Write out the opening lines of the data word for word, up to and including the line with "return m.mesh('stone_surround')", and leave every picture and every later line out.

--- INFORMATION SHOWN ---

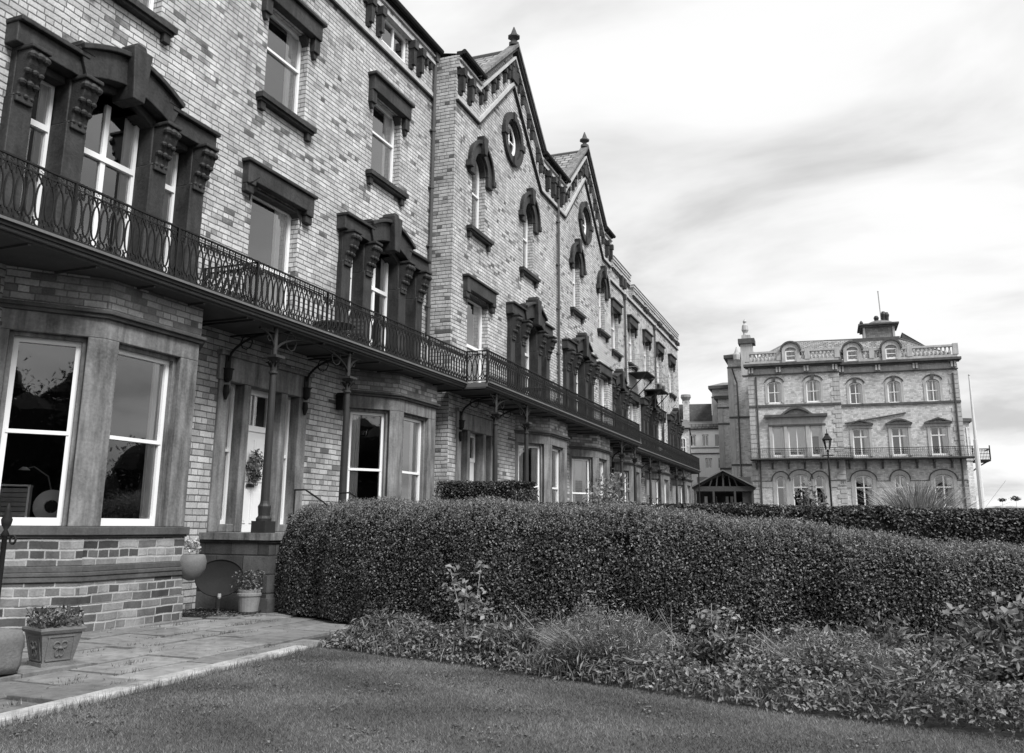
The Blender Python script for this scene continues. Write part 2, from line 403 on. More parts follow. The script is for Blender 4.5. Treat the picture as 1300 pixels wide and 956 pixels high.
def door_surround():                     # z=0 at the step; 3 openings: side lights and door
    m = MB('stone_mid'); H = 3.02
    for x0, x1 in ((-1.5, -1.18), (-.74, -.52), (.52, .74), (1.18, 1.5)): m.box(x0, x1, -.05, .34, 0, H)
    m.box(-1.56, 1.56, -.075, .34, H, H+.5); m.box(-1.6, 1.6, -.14, .02, H+.5, H+.6)
    for s in (-1, 1): x0, x1 = sorted((s*.74, s*1.18)); m.box(x0, x1, -.02, .34, 0, .16)
    return m.mesh('stone_surround')

# ------------------------------------------------------------------ balcony
def rail_mesh(L, posts=True):
    p = L / max(1, round(L / .165)); n = round(L / p); m = MB('iron'); r = .0145
    m.box(0, L, -.022, .022, .93, .955); m.box(0, L, -.012, .012, .06, .08); m.box(0, L, -.008, .008, .845, .857)
    for k in range(n):
        x = p*(k+.5)
        m.tube([(x + .42*p*math.sin(2*PI*i/14)*(1 if True else 1), 0, .45 - .27*math.cos(2*PI*i/14)) for i in range(14)], r, 4, closed=True)
        m.tube([(x + .05*math.cos(2*PI*i/8), 0, .13 + .05*math.sin(2*PI*i/8)) for i in range(8)], r, 4, closed=True)
        # interlaced arcs and drops at the top
        m.tube([(x + p*.98*math.cos(PI*i/8), 0, .71 + .135*math.sin(PI*i/8)) for i in range(9)] if 0 < k < n-1 else [(x-.06, 0, .72), (x, 0, .84), (x+.06, 0, .72)], r, 4)
        m.tube([(x, 0, .72), (x, 0, .84)], .014, 4); m.tube([(x-p/2, 0, .72), (x-p/2, 0, .93)], r, 4)
        m.tube([(x-p*.5, 0, .08), (x-p*.38, 0, .15), (x-p*.5, 0, .2)], r, 4)
        m.tube([(x-.035, 0, .895), (x, 0, .92), (x+.035, 0, .895), (x, 0, .87)], .006, 4, closed=True)
    m.box(-.02, .02, -.02, .02, 0, .96); m.box(L-.02, L+.02, -.02, .02, 0, .96)
    return m.mesh('railing')
def column_mesh(z0, z1):
    m = MB('iron_column'); h = z1 - z0
    m.box(-.16, .16, -.16, .16, 0, .22)
    m.lathe([(.145, .22), (.15, .27), (.11, .32), (.125, .5), (.095, .55), (.085, .6), (.075, h*.5), (.062, h-.95), (.09, h-.93), (.09, h-.9), (.06, h-.88), (.065, h-.72), (.13, h-.64), (.14, h-.6), (.05, h-.58), (.045, h)], n=16, flute=.0)
    m.box(-.15, .15, -.15, .15, h-.62, h-.57)
    m.mat('iron')
    for k in range(6):
        a = k*PI/3; m.tube([(.05*math.cos(a), .05*math.sin(a), h-.8), (.12*math.cos(a), .12*math.sin(a), h-.7), (.16*math.cos(a), .16*math.sin(a), h-.72)], .02, 4)
    return m.mesh('column')
def arch_bracket(m, x0, y0, x1, y1, z0, z1):   # flat iron arch from a point rising to the slab, with a scroll in the spandrel
    n = 9; P = []
    for k in range(n+1):
        a = PI/2*k/n; t = 1 - math.cos(a); P.append((x0 + (x1-x0)*t, y0 + (y1-y0)*t, z0 + (z1-z0)*math.sin(a)))
    m.tube(P, .028, 6); m.tube([(x0, y0, z1), (x1, y1, z1)], .022, 4)
    q = P[n//2]; c = Vector(((x0*.62+x1*.38), (y0*.62+y1*.38), z0*.3+z1*.7)); d = (Vector((x1, y1, 0)) - Vector((x0, y0, 0))).normalized()
    r = .13*(Vector((x1, y1)) - Vector((x0, y0))).length
    m.tube([c + d*(r*math.cos(i)) + Vector((0, 0, r*math.sin(i))) for i in [2*PI*j/8 for j in range(8)]], .014, 4, closed=True)

ZS = 5.44       # underside of the balcony
def balcony(house, x0, x1, cols=(), off=1.4, step_z=1.42, brk=(), rails=None):
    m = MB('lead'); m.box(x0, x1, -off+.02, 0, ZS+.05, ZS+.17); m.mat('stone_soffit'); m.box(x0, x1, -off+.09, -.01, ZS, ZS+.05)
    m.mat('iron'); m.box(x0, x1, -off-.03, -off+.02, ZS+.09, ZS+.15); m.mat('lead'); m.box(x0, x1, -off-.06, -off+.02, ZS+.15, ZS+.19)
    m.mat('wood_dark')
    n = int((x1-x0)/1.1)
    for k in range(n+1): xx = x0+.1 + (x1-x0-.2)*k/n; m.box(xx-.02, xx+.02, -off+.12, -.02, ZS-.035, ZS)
    sl = obj('balcony_floor', m, house)
    segs = rails or [(x0, x1)]
    for a, b2 in segs:
        k = max(1, round((b2-a)/2.4)); L = (b2-a)/k
        for j in range(k): obj('railing', cached(('r', round(L, 3)), lambda: rail_mesh(L)), house, (a + L*j, -off+.05, ZS+.17))
    for c in cols:
        obj('column', cached(('col', step_z), lambda: column_mesh(step_z, ZS)), house, (c, -off+.2, step_z))
    for c in brk:
        m = MB('iron'); 
        m.box(c-.07, c+.07, -.1, .01, ZS-.95, ZS-.45); m.lathe([(.03, -.25), (.09, -.18), (.1, 0), (.13, .03)], (c, -.1, ZS-.95+.15), 10); m.lathe([(.02, -.3), (.07, -.15), (.05, 0)], (c, -.09, ZS-1.1), 8)
        arch_bracket(m, c, -.1, c, -off+.2, ZS-.62, ZS-.1)
        obj('wall_bracket', m, house)
    if len(cols) == 2:
        m = MB('iron'); a, b2 = cols; mid = (a+b2)/2
        arch_bracket(m, a, -off+.2, mid, -off+.2, ZS-.55, ZS-.06); arch_bracket(m, b2, -off+.2, mid, -off+.2, ZS-.55, ZS-.06)
        arch_bracket(m, a, -off+.2, a-.5, -off+.2, ZS-.55, ZS-.1); arch_bracket(m, b2, -off+.2, b2+.5, -off+.2, ZS-.55, ZS-.1)
        obj('spandrel', m, house)

# ------------------------------------------------------------------ bay window
def bay(house, c, hf=1.05, pr=.9, cx=1.15, cr=.85, curt=((( -1, .0),), ((1, .3),), ()), blinds=(0, 0, 0)):
    def plan(e): k = e*.36; return [(c-hf-cx-e*1.1, 0), (c-hf-k, -pr-e), (c+hf+k, -pr-e), (c+hf+cr+e*1.1, 0)]
    m = MB('brick_plinth'); m.plan(plan(.09), -.3, .38); m.plan(plan(.05), .38, .72)
    m.plan(plan(.03), .95, 1.36)
    m.mat('stone_band'); m.plan(plan(.08), .72, .80); m.plan(plan(.095), .80, .86); m.plan(plan(.055), .86, .95); m.plan(plan(.1), 1.40, 1.53); m.plan(plan(.06), 1.36, 1.40)
    m.mat('stone_mid')
    Z0, Z1 = 1.53, 4.46
    P = [Vector((x, y, 0)) for x, y in plan(0)]
    faces = [(P[0], P[1]), (P[1], P[2]), (P[2], P[3])]
    def inn(p, a, b2, d): nrm = Vector((-(b2-a).normalized().y, (b2-a).normalized().x, 0)); return p + nrm*d
    pier = [.17, .42, .42, .17]; edges = []
    for (a, b2), pl, pr_ in ((faces[0], .14, .24), (faces[1], .30, .42), (faces[2], .24, .14)):
        d = (b2-a).normalized(); edges.append((a + d*pl, b2 - d*pr_, a, b2))
    def pierp(pts): m.plan([(p.x, p.y) for p in pts], Z0, Z1)
    e0, e1, e2 = edges
    D = .3
    pierp([e0[2], e0[0], inn(e0[0], e0[2], e0[3], D), e0[2] + Vector((0, .1, 0))])
    pierp([e0[1], P[1], e1[0], inn(e1[0], P[1], P[2], D), inn(e0[1], P[0], P[1], D)])
    pierp([e1[1], P[2], e2[0], inn(e2[0], P[2], P[3], D), inn(e1[1], P[1], P[2], D)])
    pierp([e2[1], e2[3], e2[3] + Vector((0, .1, 0)), inn(e2[1], P[2], P[3], D)])
    for a, b2, A, B in edges:            # a chamfered inner frame in each opening
        d = (b2-a).normalized(); ang = math.atan2(d.y, d.x); w = (b2-a).length
        m.T = Matrix.Translation(a) @ Matrix.Rotation(ang, 4, 'Z')
        m.prism([(0, Z0), (.07, Z0), (.07, Z1-.07), (w-.07, Z1-.07), (w-.07, Z0), (w, Z0), (w, Z1), (0, Z1)], .1, .3)
        m.T = None
    def ring(z0, z1, e, mat):            # hollow lintel zone
        m.mat(mat); o = plan(e); 
        m.plan(o + [(c+hf+cr-.4, 0), (c+hf-.13, -pr+.3), (c-hf+.13, -pr+.3), (c-hf-cx+.5, 0)], z0, z1)
    ring(Z1, 4.78, 0, 'stone_mid'); m.mat('stone_band'); m.plan(plan(.07), 4.78, 4.84); m.plan(plan(.12), 4.84, 4.90)
    m.mat('brick_bay'); m.plan(plan(.02), 4.90, ZS)
    b = obj('bay_window', m, house, bevel=.012)
    for (a, b2, A, B), cu, bl in zip(edges, curt, blinds):
        d = (b2-a).normalized(); ang = math.atan2(d.y, d.x); w = round((b2-a).length - .12, 3); h = 2.86
        mid = (a+b2)/2; nin = Vector((-d.y, d.x, 0))
        o = obj('sash_frame', cached(('bs', w), lambda: sash_mesh(w, h, rail=.49, fr=.085)), b, (mid.x + nin.x*.19, mid.y + nin.y*.19, 1.54), ang)
        m2 = MB('white_paint'); m2.box(-w/2, w/2, -.03, .02, 0, .13)
        o2 = obj('pane', cached(('bp', w), lambda: pane_mesh(w, h)), b, o.location, ang)
        for sd, fr in cu:
            if fr: obj('curtain', cached(('bc', w, sd, fr), lambda: curtain_mesh(w-.1, h-.05, sd, fr)), b, o.location, ang)
        if bl: obj('blind', cached(('bb', w, bl), lambda: blind_mesh(w, h, bl)), b, o.location, ang)
    return b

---

EXERCISE SOLUTION -
The Blender Python script for this scene continues. Write part 2, from line 403 on. More parts follow. The script is for Blender 4.5. Treat the picture as 1300 pixels wide and 956 pixels high.
def door_surround():                     # z=0 at the step; 3 openings: side lights and door
    m = MB('stone_mid'); H = 3.02
    for x0, x1 in ((-1.5, -1.18), (-.74, -.52), (.52, .74), (1.18, 1.5)): m.box(x0, x1, -.05, .34, 0, H)
    m.box(-1.56, 1.56, -.075, .34, H, H+.5); m.box(-1.6, 1.6, -.14, .02, H+.5, H+.6)
    for s in (-1, 1): x0, x1 = sorted((s*.74, s*1.18)); m.box(x0, x1, -.02, .34, 0, .16)
    return m.mesh('stone_surround')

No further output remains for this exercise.